Donald Trump has run out of courtroom options in one of his longest-running legal battles—and now the bill is coming due.
A federal judge on Wednesday ordered that nearly $5.8 million be immediately released to E. Jean Carroll after Trump exhausted his appeals in the case stemming from a jury’s finding that he was liable for sexually assaulting and defaming her.
The payment will come from a court-controlled escrow account that has been holding the money while Trump continued fighting the verdict. The account has grown with interest over the past several years, reaching millions of dollars.
Judge Lewis Kaplan approved the payment after rejecting Trump’s latest attempt to delay it.
Trump’s lawyers had argued that Carroll should have to wait until the Supreme Court fully considers his request to revisit the case, warning that paying the money now could cause him an “irreparable harm” if the court later sided with him.

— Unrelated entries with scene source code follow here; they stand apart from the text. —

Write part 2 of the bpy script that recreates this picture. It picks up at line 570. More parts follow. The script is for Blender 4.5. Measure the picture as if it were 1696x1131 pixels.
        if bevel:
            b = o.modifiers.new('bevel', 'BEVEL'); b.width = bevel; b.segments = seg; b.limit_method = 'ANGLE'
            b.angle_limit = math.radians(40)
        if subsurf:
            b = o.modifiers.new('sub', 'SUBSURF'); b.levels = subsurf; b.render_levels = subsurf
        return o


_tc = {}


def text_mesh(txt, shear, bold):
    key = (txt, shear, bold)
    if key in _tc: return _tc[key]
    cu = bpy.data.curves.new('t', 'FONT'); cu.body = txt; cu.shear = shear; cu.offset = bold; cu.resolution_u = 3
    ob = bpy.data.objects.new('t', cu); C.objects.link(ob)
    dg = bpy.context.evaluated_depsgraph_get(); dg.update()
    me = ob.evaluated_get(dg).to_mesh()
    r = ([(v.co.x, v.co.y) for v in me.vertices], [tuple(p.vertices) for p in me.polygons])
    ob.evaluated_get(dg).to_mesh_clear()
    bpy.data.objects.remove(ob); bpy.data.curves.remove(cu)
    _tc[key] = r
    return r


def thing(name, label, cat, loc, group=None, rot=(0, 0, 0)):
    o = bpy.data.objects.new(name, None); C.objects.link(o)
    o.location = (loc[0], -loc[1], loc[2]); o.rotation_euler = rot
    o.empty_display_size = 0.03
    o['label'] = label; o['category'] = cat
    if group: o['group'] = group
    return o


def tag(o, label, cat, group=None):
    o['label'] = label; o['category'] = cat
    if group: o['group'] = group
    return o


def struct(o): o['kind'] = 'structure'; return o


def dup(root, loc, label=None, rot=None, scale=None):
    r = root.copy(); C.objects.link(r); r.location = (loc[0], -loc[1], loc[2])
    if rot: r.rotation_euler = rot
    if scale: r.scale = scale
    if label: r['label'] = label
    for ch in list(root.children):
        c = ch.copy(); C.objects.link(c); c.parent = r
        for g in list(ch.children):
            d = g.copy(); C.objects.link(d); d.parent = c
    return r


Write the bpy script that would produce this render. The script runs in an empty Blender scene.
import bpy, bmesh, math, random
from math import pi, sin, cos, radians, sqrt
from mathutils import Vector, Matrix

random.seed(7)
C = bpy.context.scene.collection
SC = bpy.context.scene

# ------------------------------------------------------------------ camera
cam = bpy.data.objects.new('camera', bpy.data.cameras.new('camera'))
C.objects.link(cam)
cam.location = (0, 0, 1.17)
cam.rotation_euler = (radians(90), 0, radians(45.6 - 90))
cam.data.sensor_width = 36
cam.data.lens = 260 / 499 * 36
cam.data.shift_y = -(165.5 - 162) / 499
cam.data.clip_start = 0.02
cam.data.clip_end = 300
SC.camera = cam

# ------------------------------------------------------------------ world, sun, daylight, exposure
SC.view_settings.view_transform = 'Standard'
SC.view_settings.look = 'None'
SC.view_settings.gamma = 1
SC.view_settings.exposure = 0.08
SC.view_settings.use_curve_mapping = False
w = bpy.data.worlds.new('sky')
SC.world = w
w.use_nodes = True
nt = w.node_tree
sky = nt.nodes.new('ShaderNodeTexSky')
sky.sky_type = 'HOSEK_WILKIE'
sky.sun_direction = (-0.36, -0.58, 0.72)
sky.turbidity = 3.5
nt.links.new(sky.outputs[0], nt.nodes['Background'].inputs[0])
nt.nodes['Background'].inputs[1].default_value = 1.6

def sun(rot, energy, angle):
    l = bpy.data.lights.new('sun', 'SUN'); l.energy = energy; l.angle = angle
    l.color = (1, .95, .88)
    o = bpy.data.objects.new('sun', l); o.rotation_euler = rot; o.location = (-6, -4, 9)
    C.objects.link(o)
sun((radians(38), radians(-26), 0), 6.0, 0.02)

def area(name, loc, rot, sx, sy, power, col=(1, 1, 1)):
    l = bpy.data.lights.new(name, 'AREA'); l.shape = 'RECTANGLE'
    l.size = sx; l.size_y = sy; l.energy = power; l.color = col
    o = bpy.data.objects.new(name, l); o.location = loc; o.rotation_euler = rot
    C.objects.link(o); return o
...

But the Supreme Court had already rejected Trump’s attempt to take up the case, and the justices have not agreed to rehear it.
The judge wasn’t persuaded by Trump’s argument that the payment should be put on hold.
The order marks another defeat for Trump in a legal fight that has stretched across multiple years and courtrooms.
The case began after Carroll, a former Elle magazine columnist, accused Trump of sexually assaulting her inside a Manhattan department store dressing room in the 1990s. Trump denied the allegations and repeatedly attacked Carroll publicly, leading to the defamation claims that became central to the lawsuit.
In 2023, a federal jury unanimously found Trump liable for sexually abusing Carroll and defaming her, awarding her $5 million in damages.
Then, in a separate trial in 2024, another jury ordered Trump to pay Carroll an additional $83 million for further defamatory statements.
Trump has continued to deny Carroll’s allegations, calling the case a “hoax” and a “con job” and accusing the courts of targeting him politically. After the Supreme Court rejected his appeal last month, Trump vowed to keep fighting what he called “weaponization” and “lawfare” against him.
But for the first judgment, the fight is effectively over.
Carroll’s attorneys argued that Trump’s repeated attempts to delay payment appeared to be an effort to buy more time rather than a legitimate legal strategy.
“This is the end of the line,” they said in court filings.
Meanwhile, the judge has made the next step clear: Trump must pay.